▸ **WHAT THE EXERCISE ASKS**: Without the pictures, return each record as it appears.

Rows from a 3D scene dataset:

#####

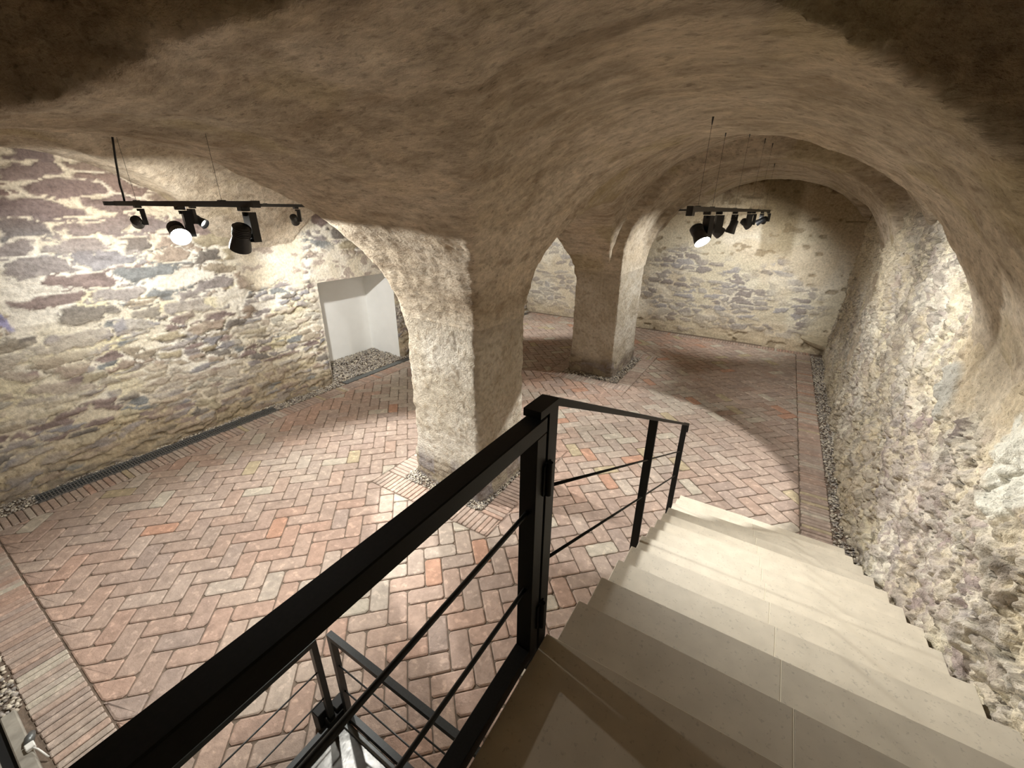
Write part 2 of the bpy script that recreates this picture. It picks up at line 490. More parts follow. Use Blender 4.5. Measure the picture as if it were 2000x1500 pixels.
# colours
n_big = fbm(x * 0.7, y * 0.7, z * 0.9, 40, 3)
n_mid = fbm(x * 3.0, y * 3.0, z * 6.0, 41, 4)
streak = fbm(x * 2.0, y * 6.0, z * 9.0, 42, 4)
plaster = mixc((0.40, 0.34, 0.26), (0.52, 0.455, 0.365), sstep(-0.6, 0.7, n_big + 0.4 * n_mid))
plaster = mixc(plaster, (0.26, 0.205, 0.145), 0.6 * sstep(0.0, 1.0, streak))
fine = fbm(x * 5.0, y * 16.0, z * 22.0, 47, 3)
plaster = plaster * (1 - 0.16 * np.clip(fine, -1, 1))[:, None]
plaster = mixc(plaster, (0.36, 0.30, 0.17), 0.5 * sstep(0.25, 0.8, fbm(x * 1.3, y * 1.3, z * 1.3, 43, 3)))
plaster = mixc(plaster, (0.58, 0.49, 0.37), 0.5 * sstep(0.35, 0.9, fbm(x * 1.7, y * 2.2, z * 3.0, 44, 4)))
# small chips where the render has fallen
plaster = mixc(plaster, (0.17, 0.135, 0.10), 0.35 * sstep(0.75, 1.05, fbm(x * 12, y * 12, z * 20, 45, 3)))
pil = mixc((0.58, 0.52, 0.42), (0.72, 0.67, 0.58), sstep(-0.5, 0.6, fbm(x * 2, y * 2, z * 2, 46, 3)))
pil = mixc(pil, (0.40, 0.32, 0.22), 0.6 * sstep(0.15, 0.8, r1))
colr = mixc(plaster, pil, low * (0.4 + 0.6 * inpil))
stonecol = palette(_hash(np.floor(x * 3), np.floor(y * 3), np.floor(z * 11 + n_mid), 6), [(0.30, 0.25, 0.21), (0.36, 0.31, 0.24), (0.25, 0.21, 0.17), (0.42, 0.36, 0.27), (0.30, 0.27, 0.26)])
colr = mixc(colr, stonecol, base_zone * sstep(0.0, 0.5, layer + 0.3) * inpil)
for (cx_, cy_, cz_, rx_, rz_) in ((-3.43, 3.74, 2.36, 0.022, 0.03), (-4.22, 3.70, 3.42, 0.06, 0.03)):
    k_ = sstep(0, 0.4, 1 - np.hypot(np.hypot(x - cx_, y - cy_) / (rx_ * 1.6), (z - cz_) / (rz_ * 1.6)))
    colr = mixc(colr, (0.10, 0.08, 0.06), k_)
colr = np.clip(colr, 0.02, 0.9)

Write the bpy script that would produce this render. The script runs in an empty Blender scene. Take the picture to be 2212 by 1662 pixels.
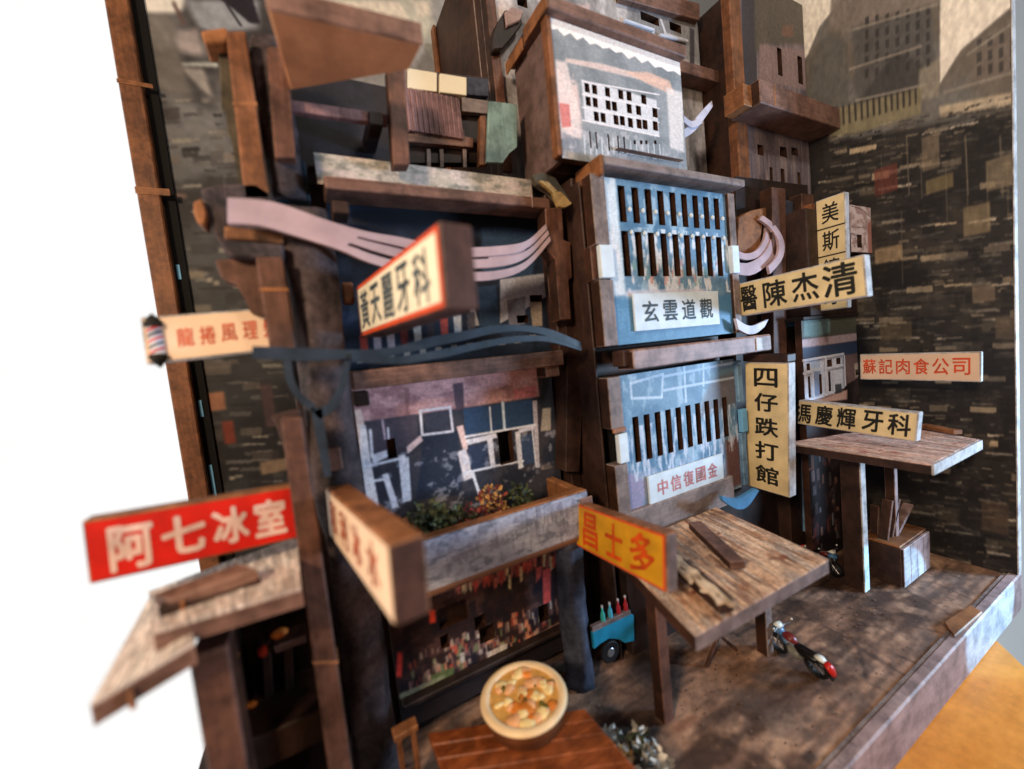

#####

▸ **THE RESULT**:
Write part 2 of the bpy script that recreates this picture. It picks up at line 490. More parts follow. Use Blender 4.5. Measure the picture as if it were 2000x1500 pixels.
# colours
n_big = fbm(x * 0.7, y * 0.7, z * 0.9, 40, 3)
n_mid = fbm(x * 3.0, y * 3.0, z * 6.0, 41, 4)
streak = fbm(x * 2.0, y * 6.0, z * 9.0, 42, 4)
plaster = mixc((0.40, 0.34, 0.26), (0.52, 0.455, 0.365), sstep(-0.6, 0.7, n_big + 0.4 * n_mid))
plaster = mixc(plaster, (0.26, 0.205, 0.145), 0.6 * sstep(0.0, 1.0, streak))
fine = fbm(x * 5.0, y * 16.0, z * 22.0, 47, 3)
plaster = plaster * (1 - 0.16 * np.clip(fine, -1, 1))[:, None]
plaster = mixc(plaster, (0.36, 0.30, 0.17), 0.5 * sstep(0.25, 0.8, fbm(x * 1.3, y * 1.3, z * 1.3, 43, 3)))
plaster = mixc(plaster, (0.58, 0.49, 0.37), 0.5 * sstep(0.35, 0.9, fbm(x * 1.7, y * 2.2, z * 3.0, 44, 4)))
# small chips where the render has fallen
plaster = mixc(plaster, (0.17, 0.135, 0.10), 0.35 * sstep(0.75, 1.05, fbm(x * 12, y * 12, z * 20, 45, 3)))
pil = mixc((0.58, 0.52, 0.42), (0.72, 0.67, 0.58), sstep(-0.5, 0.6, fbm(x * 2, y * 2, z * 2, 46, 3)))
pil = mixc(pil, (0.40, 0.32, 0.22), 0.6 * sstep(0.15, 0.8, r1))
colr = mixc(plaster, pil, low * (0.4 + 0.6 * inpil))
stonecol = palette(_hash(np.floor(x * 3), np.floor(y * 3), np.floor(z * 11 + n_mid), 6), [(0.30, 0.25, 0.21), (0.36, 0.31, 0.24), (0.25, 0.21, 0.17), (0.42, 0.36, 0.27), (0.30, 0.27, 0.26)])
colr = mixc(colr, stonecol, base_zone * sstep(0.0, 0.5, layer + 0.3) * inpil)
for (cx_, cy_, cz_, rx_, rz_) in ((-3.43, 3.74, 2.36, 0.022, 0.03), (-4.22, 3.70, 3.42, 0.06, 0.03)):
    k_ = sstep(0, 0.4, 1 - np.hypot(np.hypot(x - cx_, y - cy_) / (rx_ * 1.6), (z - cz_) / (rz_ * 1.6)))
    colr = mixc(colr, (0.10, 0.08, 0.06), k_)
colr = np.clip(colr, 0.02, 0.9)

Write the bpy script that would produce this render. The script runs in an empty Blender scene. Take the picture to be 2212 by 1662 pixels.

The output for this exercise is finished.